One of our readers, who served in the U.S. Army, was based in Afghanistan. Over the past few years, he's provided some perspective on how things are going and where they may be headed. I asked him for thoughts on the latest developments:
I left Afghanistan almost five years ago (five years ago next week, actually), and at the time I thought that the country was improving marginally, at least what I could see of it. I don't feel that way anymore.

While I do think that the administration genuinely is making a good-faith effort to do the right thing, I have a bad feeling that we're drifting into something awful.

The problem, I think, is that this has always really been about Pakistan, and while the Obama team clearly gets that (AfPak designation, etc), I'm not sure that being aware of it is enough.

When I was in-country (I was stationed in the Pashtun east), I learned a little bit of Pashto, and I would ask the locals playfully, "Bin Laden cherta die? Mullah Omar cherta die?" (Where is Bin Laden? Where is Mullah Omar?) Without hestitation, and generally without smiling, they would point east and say, "pe Pakistan ke ye" -- in Pakistan. Or sometimes "pe Quetta ke ye" even. There was no doubt in any of the Afghans whom I ever met - soldiers, translators, civilians - that the real enemy - "duchman" - came in from Pakistan.
There's more after the break. Very insightful.

Here's the rest:
So what does that mean for the mission? It means that until we can find a way to seal the border more effectively - until we can find away to deny the enemy a base to rest and refit - we're running the risk of just putting off a final day of reckoning. Even if we can restore some semblance of stability to Helmand, for example, if we can't stop the flow of bad guys coming across the mountains, they can replenish themselves endlessly, and can always wait us out. There's two ways that I can think of to stop the flow:

1) We can try to seal the border from the Afghanistan side by putting a lot more troops on the border. This seems nice, and it's something that we can "do" proactively, but I think it throws a lot of bodies into an impossible task. The border is insane - all mountains and caves that we can never know as well as the natives, and that we can never truly patrol 100% of the time. Imagine the Mexican-U.S. border on acid.

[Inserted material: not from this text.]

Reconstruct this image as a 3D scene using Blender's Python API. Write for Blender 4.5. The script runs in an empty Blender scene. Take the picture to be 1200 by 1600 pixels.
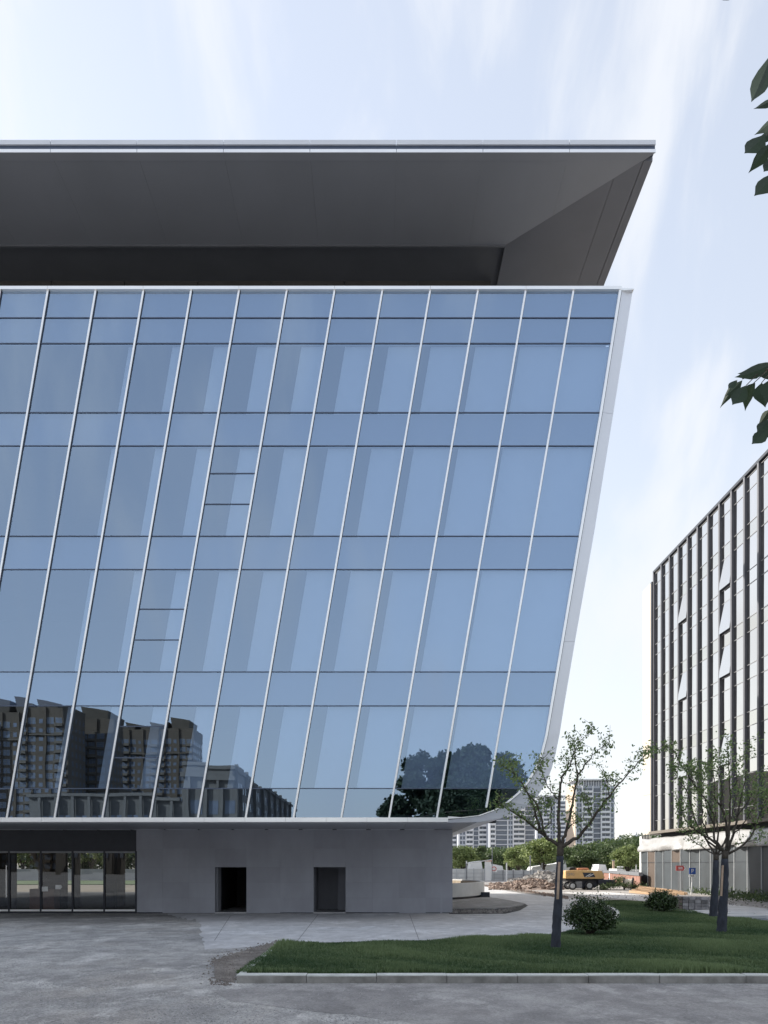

2) Pakistan can seal the border from its side. Here, I am way out of my depth. Can they? Do they want to? Can it happen without a settlement with India over Kashmir? Can we help facilitate a settlement? Would even trying to facilitate buy us enough credibility with the ISI or Army for them to want to do this? Are the ISI and the army so fatally compromised by the Taliban that the whole effort is pointless? Is the Pakistani army's current expedition against the Taliban a positive sign, a negative one, or do we not know yet?

I don't know the answers to any of those questions, but I don't have a great feeling about what the answers might be.

Anyway, I've been wrong before about Afghanistan, and hopefully I'll be wrong again. Maybe it is possible that if we can create enough stability throughout Afghanistan itself, then the country will have a chance to stand up its own institutions and protect itself and its own border. It seems like that's our game plan, so let's hope.